Mais cette posture n’est pas de la stratégie : c’est du théâtre. Elle sert à habiller le vide intérieur d’une gravité empruntée, à dissimuler l’impuissance sociale derrière une rhétorique virile, et à faire oublier la dissolution de l’autorité politique en ressuscitant l’autorité militaire.
LA GUERRE DES MOTS PRÉCÈDE TOUJOURS LA GUERRE DES HOMMES
On feint de se préparer à la guerre pour mieux la conjurer, dit-on. C’est faux. Les mots répétés finissent toujours par engendrer la réalité qu’ils décrivent. La guerre de 1914 n’a pas éclaté un matin d’août : elle a été fabriquée, patiemment, par des décennies de discours enfiévrés, d’exercices militaires « préventifs », et d’honneurs nationaux brandis comme des glaives. Nous entrons aujourd’hui dans la même mécanique : la logique du pire par anticipation.

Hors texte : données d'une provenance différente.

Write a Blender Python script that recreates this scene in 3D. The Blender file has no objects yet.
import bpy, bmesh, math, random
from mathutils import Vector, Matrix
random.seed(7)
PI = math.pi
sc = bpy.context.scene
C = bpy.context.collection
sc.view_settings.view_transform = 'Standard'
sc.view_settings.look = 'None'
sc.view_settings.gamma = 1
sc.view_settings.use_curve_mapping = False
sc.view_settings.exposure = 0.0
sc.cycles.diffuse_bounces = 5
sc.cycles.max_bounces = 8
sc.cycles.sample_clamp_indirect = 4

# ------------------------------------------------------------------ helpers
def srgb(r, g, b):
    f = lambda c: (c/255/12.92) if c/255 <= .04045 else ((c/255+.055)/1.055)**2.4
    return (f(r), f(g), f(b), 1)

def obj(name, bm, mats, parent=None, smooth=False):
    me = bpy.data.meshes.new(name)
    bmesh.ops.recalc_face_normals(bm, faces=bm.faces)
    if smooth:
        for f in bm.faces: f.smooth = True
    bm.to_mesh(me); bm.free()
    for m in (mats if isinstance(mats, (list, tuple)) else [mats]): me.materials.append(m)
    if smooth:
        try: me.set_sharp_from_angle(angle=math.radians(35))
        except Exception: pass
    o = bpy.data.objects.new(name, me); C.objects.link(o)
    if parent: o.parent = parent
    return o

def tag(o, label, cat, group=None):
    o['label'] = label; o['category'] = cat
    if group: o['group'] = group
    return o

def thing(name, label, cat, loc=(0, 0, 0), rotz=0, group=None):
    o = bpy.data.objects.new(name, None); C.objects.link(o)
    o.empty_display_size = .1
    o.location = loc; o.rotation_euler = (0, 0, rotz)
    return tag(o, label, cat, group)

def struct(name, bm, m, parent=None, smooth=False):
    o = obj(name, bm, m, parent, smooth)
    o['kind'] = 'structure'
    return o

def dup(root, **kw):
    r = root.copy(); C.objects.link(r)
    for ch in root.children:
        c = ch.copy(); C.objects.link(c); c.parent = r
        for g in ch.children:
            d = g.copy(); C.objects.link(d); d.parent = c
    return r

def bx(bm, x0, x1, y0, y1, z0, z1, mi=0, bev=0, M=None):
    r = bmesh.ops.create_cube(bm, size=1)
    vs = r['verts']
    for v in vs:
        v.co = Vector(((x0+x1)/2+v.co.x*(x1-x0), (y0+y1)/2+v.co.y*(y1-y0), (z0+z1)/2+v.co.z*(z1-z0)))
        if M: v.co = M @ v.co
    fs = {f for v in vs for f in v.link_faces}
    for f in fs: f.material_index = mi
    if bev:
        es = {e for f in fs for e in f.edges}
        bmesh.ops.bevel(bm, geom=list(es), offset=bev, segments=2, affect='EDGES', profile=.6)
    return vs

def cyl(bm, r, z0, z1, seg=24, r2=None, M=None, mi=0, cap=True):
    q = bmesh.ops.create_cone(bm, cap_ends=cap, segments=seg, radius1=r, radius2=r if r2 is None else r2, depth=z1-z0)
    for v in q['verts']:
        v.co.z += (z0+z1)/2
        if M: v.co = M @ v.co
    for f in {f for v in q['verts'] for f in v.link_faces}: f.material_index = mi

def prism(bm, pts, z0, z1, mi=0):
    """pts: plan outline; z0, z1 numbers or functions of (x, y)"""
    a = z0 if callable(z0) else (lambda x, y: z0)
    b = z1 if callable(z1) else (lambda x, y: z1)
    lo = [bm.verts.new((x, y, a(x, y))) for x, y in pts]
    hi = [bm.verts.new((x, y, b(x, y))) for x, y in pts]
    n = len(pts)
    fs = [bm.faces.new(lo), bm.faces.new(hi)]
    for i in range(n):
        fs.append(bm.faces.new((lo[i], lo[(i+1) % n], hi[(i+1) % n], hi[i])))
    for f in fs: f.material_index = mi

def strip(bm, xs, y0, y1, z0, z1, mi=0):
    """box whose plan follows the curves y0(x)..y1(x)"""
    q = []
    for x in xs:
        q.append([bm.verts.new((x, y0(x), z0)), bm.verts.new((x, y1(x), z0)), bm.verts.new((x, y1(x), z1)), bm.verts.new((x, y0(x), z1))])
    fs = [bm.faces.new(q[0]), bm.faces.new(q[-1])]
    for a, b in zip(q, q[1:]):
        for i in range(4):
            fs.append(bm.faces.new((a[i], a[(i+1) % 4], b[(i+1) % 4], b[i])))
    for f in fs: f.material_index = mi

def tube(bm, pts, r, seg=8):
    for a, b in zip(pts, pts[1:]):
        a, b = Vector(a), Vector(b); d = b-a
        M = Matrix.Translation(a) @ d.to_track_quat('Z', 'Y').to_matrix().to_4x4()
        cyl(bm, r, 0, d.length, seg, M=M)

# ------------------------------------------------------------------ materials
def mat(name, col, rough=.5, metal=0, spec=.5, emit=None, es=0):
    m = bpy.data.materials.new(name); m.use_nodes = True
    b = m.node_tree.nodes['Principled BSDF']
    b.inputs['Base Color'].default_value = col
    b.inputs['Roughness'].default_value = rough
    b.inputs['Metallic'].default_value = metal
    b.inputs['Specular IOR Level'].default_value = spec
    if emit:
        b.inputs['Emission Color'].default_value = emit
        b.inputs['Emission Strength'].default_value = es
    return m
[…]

Et pourtant, la grandeur d’un chef d’État n’est pas de menacer, mais de prévenir. La véritable autorité, c’est celle du silence efficace — celle qui agit sans se montrer, qui prépare sans proclamer. L’armée doit être prête, bien sûr. Mais la République, elle, doit être sage.
FAIRE ET SE TAIRE
Le drame de la France contemporaine, c’est qu’elle confond communication et action. Elle croit qu’en déclarant, elle agit ; qu’en dramatisant, elle gouverne ; qu’en invoquant la guerre, elle retrouve l’unité perdue. Mais le peuple, lui, n’est pas dupe. Il sait qu’un pouvoir qui parle de guerre sans avoir réglé la paix intérieure n’a plus qu’un objectif : exister encore un peu.
Le bruit des bottes n’est pas toujours celui des armées : parfois, ce sont les pas fébriles du pouvoir qui s’en va.
LA PAROLE SANS ÉCHO : ǪUAND LA FRANCE PARLE DANS LE VIDE
La diplomatie française n’est plus ce qu’elle fut : elle mime la grandeur sans en avoir les moyens, ni la cohérence. Elle ne rayonne plus, elle clignote. Ses sommets se succèdent comme des cérémonies d’auto-célébration où l’on s’écoute parler entre convaincus, pendant que le monde, lui, s’organise ailleurs.
Le dernier Forum pour la Paix de Paris, tenu les 29 et 30 octobre, en a offert le spectacle le plus pathétique : aucune annonce, aucun écho, aucune figure majeure. Les caméras absentes ont confirmé ce que tous savaient déjà : plus personne ne prête attention à la voix de la France.
Autrefois, un mot du Quai d’Orsay pouvait faire trembler une capitale ou infléchir une négociation. Aujourd’hui, il ne déclenche plus qu’un haussement d’épaules poli. L’Afrique, longtemps considérée comme son pré carré, s’est détournée d’elle avec fracas. Le Sahel lui échappe, ses ambassades ferment, ses bases sont expulsées, et ses partenaires historiques se tournent vers la Chine, la Russie, la Turquie — ou simplement vers eux-mêmes.
Au Proche-Orient, la France ne pèse plus rien. Elle a voulu être médiatrice universelle et se retrouve inaudible, prisonnière de ses ambiguïtés morales et de ses postures diplomatiques à géométrie variable.
En Asie, elle amuse. En Amérique, elle fait sourire. Même l’Europe la regarde avec méfiance, comme un vieil oncle moralisateur qu’on invite par devoir mais qu’on n’écoute plus.
La France voulait être la conscience du monde : elle n’est plus que sa note de bas de page. Elle s’est perdue à force de parler de valeurs sans en incarner aucune, de défendre des principes qu’elle trahit au premier intérêt, et de confondre diplomatie et communication.
Faire le buzz est devenu son dernier attribut de puissance. Là où autrefois elle bâtissait des équilibres, elle se contente aujourd’hui de provoquer des polémiques. Et pendant qu’elle parade en tribune, d’autres écrivent l’histoire — sans elle, et souvent contre elle.
La France n’est pas haïe : elle est oubliée.
Et dans le concert des nations, l’oubli est une mort plus humiliante encore que la défaite.